Thursday, November 01, 2007

November 1, 2007 All Saints Day

Today's text

Luke 6:20-21

"Blessed are you who are poor, for yours is the kigdom of God. Blessed are you who are hungry now, for you will be filled."

Reflection

It happened again, Sunday. The front wall of the sanctuary disappeared. Standing behind the table, the pastor raised her hands lifting the bread, then the cup. Suddenly, the bricks behind her were not there anymore, obscuring my vision of eternity. Instead, I saw those who have gone before and now enjoy clear vision of the One whose name is mercy, the blessed God whom I glimpse but in bits and snatches.

I saw them, and their eyes, too, rose as the pastor lifted the holy gifts of God’s constant giving. A great crowd with smiling eyes and moist cheeks, they looked back at us, the living congregation among whom I stood.

We were not two, but one congregation: Here and there, in time and eternity, living and … well, living. One part shining in glory, the other struggling and confused, yet all sharing “mystic sweet communion” with the One we receive at the Lord’s Table.
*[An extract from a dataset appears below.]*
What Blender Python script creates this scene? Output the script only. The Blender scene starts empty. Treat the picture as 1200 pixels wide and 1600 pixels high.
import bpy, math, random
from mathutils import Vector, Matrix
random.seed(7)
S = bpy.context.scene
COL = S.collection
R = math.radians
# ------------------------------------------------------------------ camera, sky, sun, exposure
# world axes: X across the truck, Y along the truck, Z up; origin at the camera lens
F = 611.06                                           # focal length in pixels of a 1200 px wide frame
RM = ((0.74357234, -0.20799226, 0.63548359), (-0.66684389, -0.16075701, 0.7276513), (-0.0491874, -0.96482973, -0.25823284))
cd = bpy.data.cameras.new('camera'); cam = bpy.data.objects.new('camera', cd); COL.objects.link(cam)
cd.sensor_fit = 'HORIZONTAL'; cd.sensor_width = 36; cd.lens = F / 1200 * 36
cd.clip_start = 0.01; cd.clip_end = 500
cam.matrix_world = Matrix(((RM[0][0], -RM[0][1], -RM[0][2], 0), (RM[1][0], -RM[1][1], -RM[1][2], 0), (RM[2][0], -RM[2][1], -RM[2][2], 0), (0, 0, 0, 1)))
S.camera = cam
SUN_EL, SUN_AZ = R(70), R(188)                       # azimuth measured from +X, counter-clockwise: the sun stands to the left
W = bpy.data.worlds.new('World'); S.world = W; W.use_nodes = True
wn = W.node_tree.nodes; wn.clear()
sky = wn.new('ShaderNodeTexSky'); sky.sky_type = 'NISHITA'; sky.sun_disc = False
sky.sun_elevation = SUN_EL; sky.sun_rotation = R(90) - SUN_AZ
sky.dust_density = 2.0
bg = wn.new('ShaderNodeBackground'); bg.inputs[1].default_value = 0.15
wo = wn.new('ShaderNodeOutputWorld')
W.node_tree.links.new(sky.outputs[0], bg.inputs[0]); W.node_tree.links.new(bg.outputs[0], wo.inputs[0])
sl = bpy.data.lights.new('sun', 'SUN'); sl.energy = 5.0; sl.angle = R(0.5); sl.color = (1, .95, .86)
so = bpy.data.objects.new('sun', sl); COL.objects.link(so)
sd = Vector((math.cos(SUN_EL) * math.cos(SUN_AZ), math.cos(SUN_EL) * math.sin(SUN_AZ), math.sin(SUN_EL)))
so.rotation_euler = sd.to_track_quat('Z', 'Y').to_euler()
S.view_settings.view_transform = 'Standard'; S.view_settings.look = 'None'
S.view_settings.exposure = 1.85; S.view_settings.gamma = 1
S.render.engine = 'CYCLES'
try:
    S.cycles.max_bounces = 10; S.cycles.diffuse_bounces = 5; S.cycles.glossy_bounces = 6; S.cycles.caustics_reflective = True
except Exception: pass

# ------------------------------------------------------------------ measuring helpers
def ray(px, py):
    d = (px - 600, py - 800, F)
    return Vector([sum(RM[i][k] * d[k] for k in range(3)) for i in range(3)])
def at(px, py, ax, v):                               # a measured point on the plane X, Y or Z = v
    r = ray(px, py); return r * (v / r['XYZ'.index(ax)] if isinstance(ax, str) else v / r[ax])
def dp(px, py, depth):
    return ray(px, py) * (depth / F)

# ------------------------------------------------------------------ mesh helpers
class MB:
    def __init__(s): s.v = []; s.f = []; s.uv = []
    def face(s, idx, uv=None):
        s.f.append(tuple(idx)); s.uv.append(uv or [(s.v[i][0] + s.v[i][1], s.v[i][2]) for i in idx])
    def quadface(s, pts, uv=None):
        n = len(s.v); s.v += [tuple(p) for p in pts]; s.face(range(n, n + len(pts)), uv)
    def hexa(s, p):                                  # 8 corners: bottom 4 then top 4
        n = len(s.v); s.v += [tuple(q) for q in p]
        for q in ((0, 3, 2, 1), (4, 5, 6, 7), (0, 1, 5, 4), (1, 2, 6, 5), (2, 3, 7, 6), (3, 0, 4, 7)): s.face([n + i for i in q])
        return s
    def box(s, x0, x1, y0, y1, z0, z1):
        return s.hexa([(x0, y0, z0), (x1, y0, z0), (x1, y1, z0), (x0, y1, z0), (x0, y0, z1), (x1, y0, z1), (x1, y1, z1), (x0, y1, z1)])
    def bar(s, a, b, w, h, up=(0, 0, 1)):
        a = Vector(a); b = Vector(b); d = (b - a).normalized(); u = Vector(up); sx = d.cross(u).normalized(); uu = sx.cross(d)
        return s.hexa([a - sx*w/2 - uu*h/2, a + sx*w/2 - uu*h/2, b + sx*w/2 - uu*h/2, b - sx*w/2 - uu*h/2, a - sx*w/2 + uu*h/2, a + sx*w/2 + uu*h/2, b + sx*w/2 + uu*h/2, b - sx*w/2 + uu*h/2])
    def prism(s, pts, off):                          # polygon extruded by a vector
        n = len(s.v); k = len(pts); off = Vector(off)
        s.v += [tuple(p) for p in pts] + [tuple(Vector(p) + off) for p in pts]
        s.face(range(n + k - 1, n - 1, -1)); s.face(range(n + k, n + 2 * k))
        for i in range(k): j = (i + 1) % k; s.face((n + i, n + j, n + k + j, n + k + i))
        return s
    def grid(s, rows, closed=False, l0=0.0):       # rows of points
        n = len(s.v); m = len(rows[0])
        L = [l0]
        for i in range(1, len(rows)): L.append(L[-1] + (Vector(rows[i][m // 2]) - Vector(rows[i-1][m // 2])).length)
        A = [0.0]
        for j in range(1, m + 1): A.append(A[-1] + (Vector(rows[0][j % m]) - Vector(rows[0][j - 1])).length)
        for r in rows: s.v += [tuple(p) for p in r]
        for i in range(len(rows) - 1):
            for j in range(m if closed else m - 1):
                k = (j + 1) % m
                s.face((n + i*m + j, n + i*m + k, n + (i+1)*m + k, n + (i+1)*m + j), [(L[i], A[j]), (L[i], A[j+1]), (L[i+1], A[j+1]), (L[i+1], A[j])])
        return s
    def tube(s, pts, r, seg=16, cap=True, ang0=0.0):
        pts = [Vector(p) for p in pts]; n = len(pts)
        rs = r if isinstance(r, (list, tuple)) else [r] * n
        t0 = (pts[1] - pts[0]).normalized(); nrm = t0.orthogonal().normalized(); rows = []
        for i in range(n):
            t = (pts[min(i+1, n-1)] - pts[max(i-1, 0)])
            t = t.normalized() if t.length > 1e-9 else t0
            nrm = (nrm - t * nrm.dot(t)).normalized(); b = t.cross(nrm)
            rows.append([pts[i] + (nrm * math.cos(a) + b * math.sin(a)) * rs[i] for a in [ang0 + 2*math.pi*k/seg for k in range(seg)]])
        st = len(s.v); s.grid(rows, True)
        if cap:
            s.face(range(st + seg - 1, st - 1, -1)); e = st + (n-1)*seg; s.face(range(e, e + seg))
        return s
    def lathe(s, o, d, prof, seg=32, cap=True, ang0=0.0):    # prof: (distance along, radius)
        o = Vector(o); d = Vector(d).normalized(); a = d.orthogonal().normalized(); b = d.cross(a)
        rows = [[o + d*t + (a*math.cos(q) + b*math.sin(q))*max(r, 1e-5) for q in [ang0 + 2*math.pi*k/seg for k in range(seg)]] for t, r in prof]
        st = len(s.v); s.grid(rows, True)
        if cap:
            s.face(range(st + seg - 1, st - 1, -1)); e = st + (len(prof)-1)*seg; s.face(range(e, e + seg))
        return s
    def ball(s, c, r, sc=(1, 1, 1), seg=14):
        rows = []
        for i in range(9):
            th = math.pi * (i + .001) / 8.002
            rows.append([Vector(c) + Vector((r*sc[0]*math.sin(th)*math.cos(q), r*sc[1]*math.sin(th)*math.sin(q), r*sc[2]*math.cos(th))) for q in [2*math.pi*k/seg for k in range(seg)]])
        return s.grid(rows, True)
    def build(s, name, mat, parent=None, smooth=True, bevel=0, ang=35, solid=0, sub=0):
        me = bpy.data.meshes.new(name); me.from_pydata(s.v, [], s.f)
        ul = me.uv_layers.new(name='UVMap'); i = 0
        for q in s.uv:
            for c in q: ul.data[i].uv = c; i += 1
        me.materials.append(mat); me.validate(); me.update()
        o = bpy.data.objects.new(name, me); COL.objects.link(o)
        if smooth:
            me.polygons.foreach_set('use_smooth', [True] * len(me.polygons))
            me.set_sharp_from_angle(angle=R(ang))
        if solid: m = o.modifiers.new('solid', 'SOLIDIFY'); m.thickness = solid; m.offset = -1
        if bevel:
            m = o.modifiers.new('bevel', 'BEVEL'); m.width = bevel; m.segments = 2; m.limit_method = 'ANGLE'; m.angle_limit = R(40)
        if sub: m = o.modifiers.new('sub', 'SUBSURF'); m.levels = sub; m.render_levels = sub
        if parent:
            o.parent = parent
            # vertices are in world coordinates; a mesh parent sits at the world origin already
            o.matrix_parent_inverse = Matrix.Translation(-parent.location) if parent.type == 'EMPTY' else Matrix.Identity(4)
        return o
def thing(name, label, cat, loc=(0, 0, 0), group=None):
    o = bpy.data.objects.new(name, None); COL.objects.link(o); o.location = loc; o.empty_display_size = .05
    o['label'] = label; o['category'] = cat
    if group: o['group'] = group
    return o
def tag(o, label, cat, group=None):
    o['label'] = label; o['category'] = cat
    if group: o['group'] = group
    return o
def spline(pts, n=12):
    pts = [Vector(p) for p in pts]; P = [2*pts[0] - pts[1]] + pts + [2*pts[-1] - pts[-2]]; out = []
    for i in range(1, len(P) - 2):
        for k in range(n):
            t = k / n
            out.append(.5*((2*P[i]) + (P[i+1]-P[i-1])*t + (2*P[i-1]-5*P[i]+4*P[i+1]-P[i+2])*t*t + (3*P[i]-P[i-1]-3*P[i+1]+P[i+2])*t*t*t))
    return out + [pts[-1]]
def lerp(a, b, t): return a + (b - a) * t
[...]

I saw Grandma Lavina and my beloved father, as gentle an s ever. I saw strangers and faces I have known in the death camps of Sudan and Somalia, the deserts of Namibia and the hovels of Nicaragua to those I knew and loved on the sun-baked plains of Nebraska, Magdalena and Eilert and all the rest, all of us gathered around the table, receiving God’s inexhaustible, eternally abundant life.

My vision, like the holy table, is not an illusion. It is reality. It is now. And it is the future to which the risen Christ is drawing all things, you and me and the beloved for whom our hearts long.

We gather around God’s eternal table of grace, those in time and eternity, those here and those who gaze upon the beauty of God.

We stand together, with all the hosts of heaven, with saints of every time and place, with all the missing faces for whom we light our candles. With them, we hold out empty hands and taste eternity, even now, even here, at this table.

The body and blood of the One who is life is here for us all.